I sat on a wooden pew in the middle of the gray stone cathedral with pillars and walls rising up to a vaulted roof. Later, as darkness came, a small group of people gathered in a side chapel to sing evensong. I watched the candles burn in the darkness, listened to the music, and remembered my beloved. I thought of her love and compassion, and how she was drifting away no matter what I did to keep her close. I felt lost without her.

Where did we get off the Spiritual Boat to gorge in Self-Indulgence?

In our society’s push to make money out of death, in our costumed depictions of violent and gory ways to die, in our attempts to downplay the hard reality of grief, we do disservice to our dead, especially if they died because of acts of violence.

We also do disservice to ourselves, to the delicate fabric that holds us together in the time of grief. And if our loved one died this year, then death is too close and too raw for us to even think about making fun of it. At a time when we can barely tolerate any mention of death, seeing dozens of people laughing as serial killers and flesh-eating zombies can spiral us out of the control we’ve been able to patch together.

We need the holy of the holiday back.

Many religions and cultures have ceremonies at this time of year to address the growing darkness of the world, the coming of winter, and the death of the growing season in the northern hemisphere. But I’m not concerned about the formal religious ceremonies. I’m talking about entering the sacred space where life and death meet.

In the Christian Church, Halloween on October 31 is the start of three days of religious observances. It’s not about hookers, great pumpkins, or getting into sword fights with leg bones. On November 1, Christians honor the saints of the faith. On November 2, they honor family and friends who have died.

I grew up Christian, but it was the Celtic celebration of Samhain that made me care about this holiday again, because it acknowledges that death is real, that people we love die, and our hearts are torn apart.

Whatever faith we follow, and whether or not we follow any faith, we can use this weekend to remember our dead in ways that nurture us.

We can create our own rituals. This can be as simple as taking a walk through woods that our loved ones cherished. Or going to the cemetery and talking with the ancestors who are there. Or lighting candles and sitting with others in front of photos of family and friends who have died, sipping tea, and telling each other stories about them. We need time to remember the people we’ve loved so that their lives do not end with their deaths.

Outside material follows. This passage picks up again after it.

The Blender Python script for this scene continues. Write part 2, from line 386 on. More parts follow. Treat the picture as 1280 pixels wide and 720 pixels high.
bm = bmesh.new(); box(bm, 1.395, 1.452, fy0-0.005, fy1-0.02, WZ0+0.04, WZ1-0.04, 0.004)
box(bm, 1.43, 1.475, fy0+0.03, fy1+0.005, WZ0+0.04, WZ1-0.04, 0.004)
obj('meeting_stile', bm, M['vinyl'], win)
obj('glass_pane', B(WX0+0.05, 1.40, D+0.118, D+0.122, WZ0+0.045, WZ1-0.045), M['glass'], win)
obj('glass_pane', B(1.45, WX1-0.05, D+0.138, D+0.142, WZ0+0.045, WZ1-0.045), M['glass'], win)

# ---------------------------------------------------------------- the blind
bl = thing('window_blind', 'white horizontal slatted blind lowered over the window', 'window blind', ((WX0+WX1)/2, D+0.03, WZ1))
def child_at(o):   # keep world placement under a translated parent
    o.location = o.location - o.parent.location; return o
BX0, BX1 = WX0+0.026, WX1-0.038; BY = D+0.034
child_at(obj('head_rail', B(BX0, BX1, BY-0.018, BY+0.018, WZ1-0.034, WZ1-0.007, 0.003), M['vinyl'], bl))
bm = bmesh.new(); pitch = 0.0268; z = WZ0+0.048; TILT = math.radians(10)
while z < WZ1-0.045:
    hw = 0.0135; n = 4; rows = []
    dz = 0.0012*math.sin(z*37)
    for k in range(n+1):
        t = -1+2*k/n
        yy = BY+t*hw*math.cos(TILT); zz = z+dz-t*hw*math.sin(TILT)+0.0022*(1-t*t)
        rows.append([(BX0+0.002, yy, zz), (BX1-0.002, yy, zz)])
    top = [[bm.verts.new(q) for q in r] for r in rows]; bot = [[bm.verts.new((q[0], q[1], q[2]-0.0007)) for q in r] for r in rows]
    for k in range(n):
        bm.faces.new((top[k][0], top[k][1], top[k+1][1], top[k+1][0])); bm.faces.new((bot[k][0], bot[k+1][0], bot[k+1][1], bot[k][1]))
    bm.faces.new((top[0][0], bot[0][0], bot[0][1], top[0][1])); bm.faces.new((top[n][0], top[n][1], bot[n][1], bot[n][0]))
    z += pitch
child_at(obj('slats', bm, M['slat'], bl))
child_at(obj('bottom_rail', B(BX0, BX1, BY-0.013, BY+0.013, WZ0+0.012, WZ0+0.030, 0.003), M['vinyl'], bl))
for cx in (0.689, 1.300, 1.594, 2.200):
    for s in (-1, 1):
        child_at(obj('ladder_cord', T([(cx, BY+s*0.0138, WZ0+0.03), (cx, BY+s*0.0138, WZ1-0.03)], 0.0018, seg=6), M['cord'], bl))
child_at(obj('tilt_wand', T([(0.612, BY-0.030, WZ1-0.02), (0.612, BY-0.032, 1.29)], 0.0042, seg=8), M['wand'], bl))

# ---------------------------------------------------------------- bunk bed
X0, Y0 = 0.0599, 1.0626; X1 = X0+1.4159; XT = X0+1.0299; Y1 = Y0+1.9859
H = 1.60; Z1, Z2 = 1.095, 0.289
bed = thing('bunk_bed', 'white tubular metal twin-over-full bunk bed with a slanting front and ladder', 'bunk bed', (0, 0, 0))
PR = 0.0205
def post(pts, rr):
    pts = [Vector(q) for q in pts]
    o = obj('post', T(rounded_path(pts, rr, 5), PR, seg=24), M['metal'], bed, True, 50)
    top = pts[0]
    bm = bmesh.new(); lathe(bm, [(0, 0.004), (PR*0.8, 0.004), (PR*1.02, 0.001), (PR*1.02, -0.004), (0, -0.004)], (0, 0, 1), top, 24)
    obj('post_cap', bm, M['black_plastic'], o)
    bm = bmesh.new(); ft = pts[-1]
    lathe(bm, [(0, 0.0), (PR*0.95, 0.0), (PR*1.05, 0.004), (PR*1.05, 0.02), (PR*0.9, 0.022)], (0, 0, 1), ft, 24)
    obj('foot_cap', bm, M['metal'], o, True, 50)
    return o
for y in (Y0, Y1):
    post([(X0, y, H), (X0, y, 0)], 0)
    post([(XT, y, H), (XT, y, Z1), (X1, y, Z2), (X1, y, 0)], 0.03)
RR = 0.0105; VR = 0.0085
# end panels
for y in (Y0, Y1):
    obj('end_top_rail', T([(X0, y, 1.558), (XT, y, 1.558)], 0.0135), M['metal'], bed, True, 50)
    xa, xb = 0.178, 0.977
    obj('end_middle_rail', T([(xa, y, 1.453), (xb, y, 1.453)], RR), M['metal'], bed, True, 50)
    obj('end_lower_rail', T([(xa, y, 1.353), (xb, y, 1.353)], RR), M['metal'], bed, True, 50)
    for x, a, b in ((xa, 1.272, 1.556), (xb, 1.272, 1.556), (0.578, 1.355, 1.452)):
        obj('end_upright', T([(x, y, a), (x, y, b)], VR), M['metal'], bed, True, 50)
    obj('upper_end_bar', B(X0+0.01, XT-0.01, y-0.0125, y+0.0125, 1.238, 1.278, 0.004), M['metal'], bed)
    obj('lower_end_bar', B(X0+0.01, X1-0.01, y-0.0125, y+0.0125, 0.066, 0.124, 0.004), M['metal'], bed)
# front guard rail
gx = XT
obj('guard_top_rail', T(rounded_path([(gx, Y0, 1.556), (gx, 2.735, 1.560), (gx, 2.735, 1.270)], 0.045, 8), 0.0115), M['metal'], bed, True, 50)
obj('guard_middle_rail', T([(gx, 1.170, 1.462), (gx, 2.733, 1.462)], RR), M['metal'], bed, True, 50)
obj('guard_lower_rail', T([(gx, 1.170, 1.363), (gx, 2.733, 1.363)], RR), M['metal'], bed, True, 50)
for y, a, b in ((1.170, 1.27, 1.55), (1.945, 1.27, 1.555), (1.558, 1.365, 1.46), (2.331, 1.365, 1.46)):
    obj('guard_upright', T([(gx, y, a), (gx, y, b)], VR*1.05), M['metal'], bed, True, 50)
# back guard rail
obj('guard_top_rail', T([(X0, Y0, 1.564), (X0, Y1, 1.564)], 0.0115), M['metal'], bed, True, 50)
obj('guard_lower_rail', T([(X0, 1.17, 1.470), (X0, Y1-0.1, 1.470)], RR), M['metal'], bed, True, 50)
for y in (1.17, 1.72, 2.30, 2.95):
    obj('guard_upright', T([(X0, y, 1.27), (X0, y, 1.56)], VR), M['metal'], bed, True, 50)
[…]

Underneath all the Halloween decorations and activities, there is a longing in each of us to make peace with the fear of death, not just flick our nose at it. This weekend is perhaps the one time in the entire year that we are given an opening to talk to each other about death, and most of us just don’t.

Every Halloween I return to Grace Cathedral, if only in my mind, and watch the candles flicker in the darkness inside that gray stone building. The candles burn for the dead. They also burn for the living. They burn to guide the dead home and bring us hope.


May we each find a quiet place this weekend to remember, honor, and cherish the people we have come to love.